Остающиеся, после всего изложенного в распоряжении исследователя методы географо-статистический, или топографический, и геолого-исторический являются пока единственными способами решения вопросов о составе и происхождении арктической фауны. Метод статистико-географического изучения ареалов, при сопоставлении с этим изучением всех наличных, экологических, биоценотических и исторических сведений, с честью выдержал длинный путь испытаний на многих примерах, и лишь он один приложим пока для решения проблем настоящей статьи. По отношению же специально к энтомофауне каждой страны, в том числе и Арктики, применимо пока только статистико-географическое, проще, картографическое исследование ареалов и сопоставление с ним экологических и биоценологических данных и соображений. Для применения чисто исторического метода пока неодолимым препятствием служит крайняя бедность, а во многих случаях и полное отсутствие палеоэнтомологических сведений. Априорно представляется, что последовательность применения методов зоогеографического исследования может быть только следующей: прежде всего, должна быть выяснена статическая картина фактов (статистическое и топографическое описание), затем следует выяснение ее динамики (экологическое и физиологическое), и заключают проблему исторические (палеонтологические и геологические) соображения; ни одна из этих сторон исследования не должна остаться без внимания. Но в подавляющем большинстве случаев зоогеографического анализа не хватает твердых фактов по второму и третьему пунктам, и нужные для этого анализа положения добываются пока путем гипотез и догадок.

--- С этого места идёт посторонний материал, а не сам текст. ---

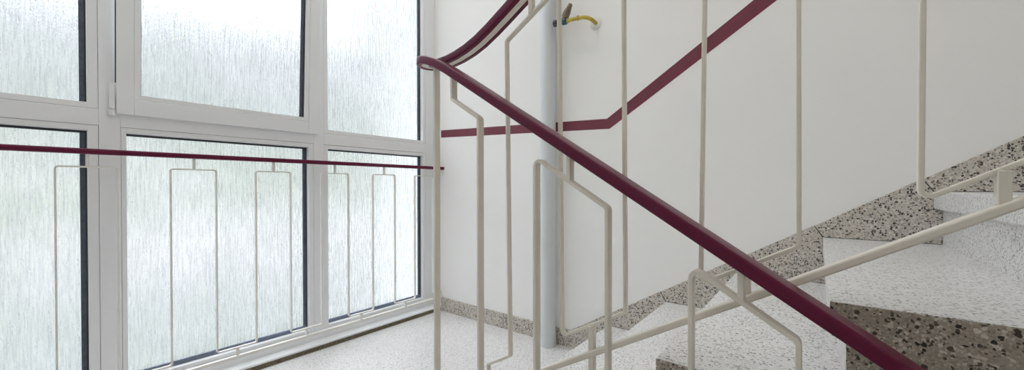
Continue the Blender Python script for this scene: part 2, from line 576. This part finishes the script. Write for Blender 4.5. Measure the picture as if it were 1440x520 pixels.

Казалось бы, что исторический метод должен применяться только в тех случаях, когда другие методы, и из них, прежде всего эколого-физиологический, обнаружили свое бессилие (Кузнецов 1929, 1930). Однако, прежде всего по причинам чисто внешним, практическим, вследствие того, что огромное число зоогеографических явлений не может быть объяснено эколого-физиологически из-за простого отсутствия достаточной суммы нужных для подобного объяснения фактов, эти явления трактуются (или по крайней мере описываются) сразу как. результат исторического, то есть геологического процесса.*
* (К этому разряду зоогеографических явлений, необъяснимых пока иным путем, относится и проблема возникновения арктической фауны Евразии; поэтому полную попытку решения этой проблемы приходится считать за временную и предварительную.)
А затем, по соображениям логическим, историко-геологический метод всегда должен быть применен, ибо в основе всякого события, в том числе и всякого зоогеографического факта, лежит история развития этого факта и фактов, ему сопутствующих. Более того, возможно, что современные условия, в том числе условия географические, климатические и биоценотические играют лишь совершенно вторичную роль в современном хорологическом расчленении биосферы и что всюду в фактах распределения живых существ, причины прошлого преобладают над условиями современного состояния (De Candolle 1856, Reinig 1937).
Из этого положения вытекает, обратно, другая мысль, заключающаяся в том, что сводить все прошедшие явления, особенно такие сложные, как явления биоценотические, к схемам, почерпнутым обязательно из современности, едва ли благоразумно. Эта тенденция привела бы к ложному заключению, что якобы все мыслимые возможности и комбинации между ландшафтами, климатами и биоценозами уже представлены в современности и таким образом якобы уже исчерпаны. Необходимо допустить, что в прошлом существовали также ландшафты несовременные и составлялись на них биоценозы особые, отличные от ныне существующих. Палеонтологические сведения полны указаний на это.